(Entries with scene source code)
******

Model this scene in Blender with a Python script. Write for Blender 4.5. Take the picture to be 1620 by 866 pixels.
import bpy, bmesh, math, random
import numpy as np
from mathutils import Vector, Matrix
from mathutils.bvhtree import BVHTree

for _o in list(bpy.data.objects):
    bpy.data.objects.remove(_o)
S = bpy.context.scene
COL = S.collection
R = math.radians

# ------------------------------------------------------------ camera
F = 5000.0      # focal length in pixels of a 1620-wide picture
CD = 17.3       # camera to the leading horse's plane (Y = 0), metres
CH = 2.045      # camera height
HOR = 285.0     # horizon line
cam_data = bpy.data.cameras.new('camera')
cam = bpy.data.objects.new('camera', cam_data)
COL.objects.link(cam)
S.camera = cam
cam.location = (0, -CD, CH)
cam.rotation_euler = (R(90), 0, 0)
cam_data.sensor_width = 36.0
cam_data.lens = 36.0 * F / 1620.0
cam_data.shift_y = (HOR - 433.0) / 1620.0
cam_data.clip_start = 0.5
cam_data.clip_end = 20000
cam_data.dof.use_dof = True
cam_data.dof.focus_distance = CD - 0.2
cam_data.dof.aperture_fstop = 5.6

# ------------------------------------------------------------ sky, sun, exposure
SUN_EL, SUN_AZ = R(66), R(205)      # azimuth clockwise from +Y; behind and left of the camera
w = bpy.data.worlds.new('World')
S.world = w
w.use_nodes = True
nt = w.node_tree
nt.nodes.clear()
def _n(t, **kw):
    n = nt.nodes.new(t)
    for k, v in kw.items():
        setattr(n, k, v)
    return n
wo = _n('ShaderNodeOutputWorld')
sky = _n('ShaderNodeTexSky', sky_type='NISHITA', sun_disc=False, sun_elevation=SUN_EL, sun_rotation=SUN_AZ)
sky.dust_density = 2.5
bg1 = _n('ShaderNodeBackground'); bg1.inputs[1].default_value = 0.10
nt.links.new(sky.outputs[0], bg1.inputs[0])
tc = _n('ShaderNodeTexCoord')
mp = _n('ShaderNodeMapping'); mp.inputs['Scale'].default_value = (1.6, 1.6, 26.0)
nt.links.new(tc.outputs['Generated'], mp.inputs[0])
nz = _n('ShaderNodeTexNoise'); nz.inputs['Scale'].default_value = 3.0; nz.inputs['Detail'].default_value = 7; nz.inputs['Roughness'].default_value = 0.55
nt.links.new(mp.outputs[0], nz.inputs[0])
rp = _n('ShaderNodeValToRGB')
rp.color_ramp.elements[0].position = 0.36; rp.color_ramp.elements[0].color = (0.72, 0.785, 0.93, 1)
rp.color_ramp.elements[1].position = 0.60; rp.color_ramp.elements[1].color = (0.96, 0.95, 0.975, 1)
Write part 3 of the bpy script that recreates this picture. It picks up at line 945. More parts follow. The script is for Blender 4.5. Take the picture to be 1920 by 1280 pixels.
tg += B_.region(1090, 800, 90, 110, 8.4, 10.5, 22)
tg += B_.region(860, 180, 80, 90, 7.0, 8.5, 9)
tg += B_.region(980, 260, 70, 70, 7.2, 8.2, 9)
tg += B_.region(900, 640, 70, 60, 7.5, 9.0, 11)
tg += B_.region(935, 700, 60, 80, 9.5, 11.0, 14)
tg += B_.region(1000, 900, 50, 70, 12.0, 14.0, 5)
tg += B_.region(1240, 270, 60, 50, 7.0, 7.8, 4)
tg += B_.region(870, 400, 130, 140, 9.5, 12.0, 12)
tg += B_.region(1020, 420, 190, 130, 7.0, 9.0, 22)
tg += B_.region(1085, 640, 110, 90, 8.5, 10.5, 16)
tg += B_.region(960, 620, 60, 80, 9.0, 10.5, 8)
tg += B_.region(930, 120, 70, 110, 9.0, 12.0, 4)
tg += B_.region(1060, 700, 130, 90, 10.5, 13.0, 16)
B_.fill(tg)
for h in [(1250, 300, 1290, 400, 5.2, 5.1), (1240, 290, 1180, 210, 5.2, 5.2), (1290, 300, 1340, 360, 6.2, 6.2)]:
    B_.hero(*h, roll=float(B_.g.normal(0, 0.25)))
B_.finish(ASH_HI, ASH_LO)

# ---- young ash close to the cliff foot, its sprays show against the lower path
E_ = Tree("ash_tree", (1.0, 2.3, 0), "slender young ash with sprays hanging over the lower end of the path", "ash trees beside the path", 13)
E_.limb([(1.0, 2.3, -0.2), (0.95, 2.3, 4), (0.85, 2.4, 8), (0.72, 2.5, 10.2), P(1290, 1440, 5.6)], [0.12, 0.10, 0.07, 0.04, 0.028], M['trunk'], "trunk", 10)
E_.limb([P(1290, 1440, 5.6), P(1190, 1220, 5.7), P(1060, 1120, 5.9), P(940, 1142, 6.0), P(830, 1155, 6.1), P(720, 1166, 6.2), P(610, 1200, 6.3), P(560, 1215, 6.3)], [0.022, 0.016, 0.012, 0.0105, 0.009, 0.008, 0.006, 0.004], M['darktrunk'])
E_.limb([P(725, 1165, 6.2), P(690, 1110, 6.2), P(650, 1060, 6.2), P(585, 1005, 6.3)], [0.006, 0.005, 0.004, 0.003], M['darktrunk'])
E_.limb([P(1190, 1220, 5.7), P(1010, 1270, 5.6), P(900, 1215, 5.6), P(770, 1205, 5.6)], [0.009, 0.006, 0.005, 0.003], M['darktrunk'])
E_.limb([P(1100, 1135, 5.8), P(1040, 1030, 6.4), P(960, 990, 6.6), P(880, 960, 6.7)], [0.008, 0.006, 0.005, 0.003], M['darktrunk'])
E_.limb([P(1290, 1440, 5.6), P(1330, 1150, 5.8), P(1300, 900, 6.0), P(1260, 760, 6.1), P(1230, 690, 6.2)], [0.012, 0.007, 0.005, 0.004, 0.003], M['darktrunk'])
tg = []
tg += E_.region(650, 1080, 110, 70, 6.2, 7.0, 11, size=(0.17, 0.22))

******

Verbatim output is expected for the lines from the start of the data to the line in which "from mathutils.bvhtree import BVHTree" appears, both included.

### The output
Model this scene in Blender with a Python script. Write for Blender 4.5. Take the picture to be 1620 by 866 pixels.
import bpy, bmesh, math, random
import numpy as np
from mathutils import Vector, Matrix
from mathutils.bvhtree import BVHTree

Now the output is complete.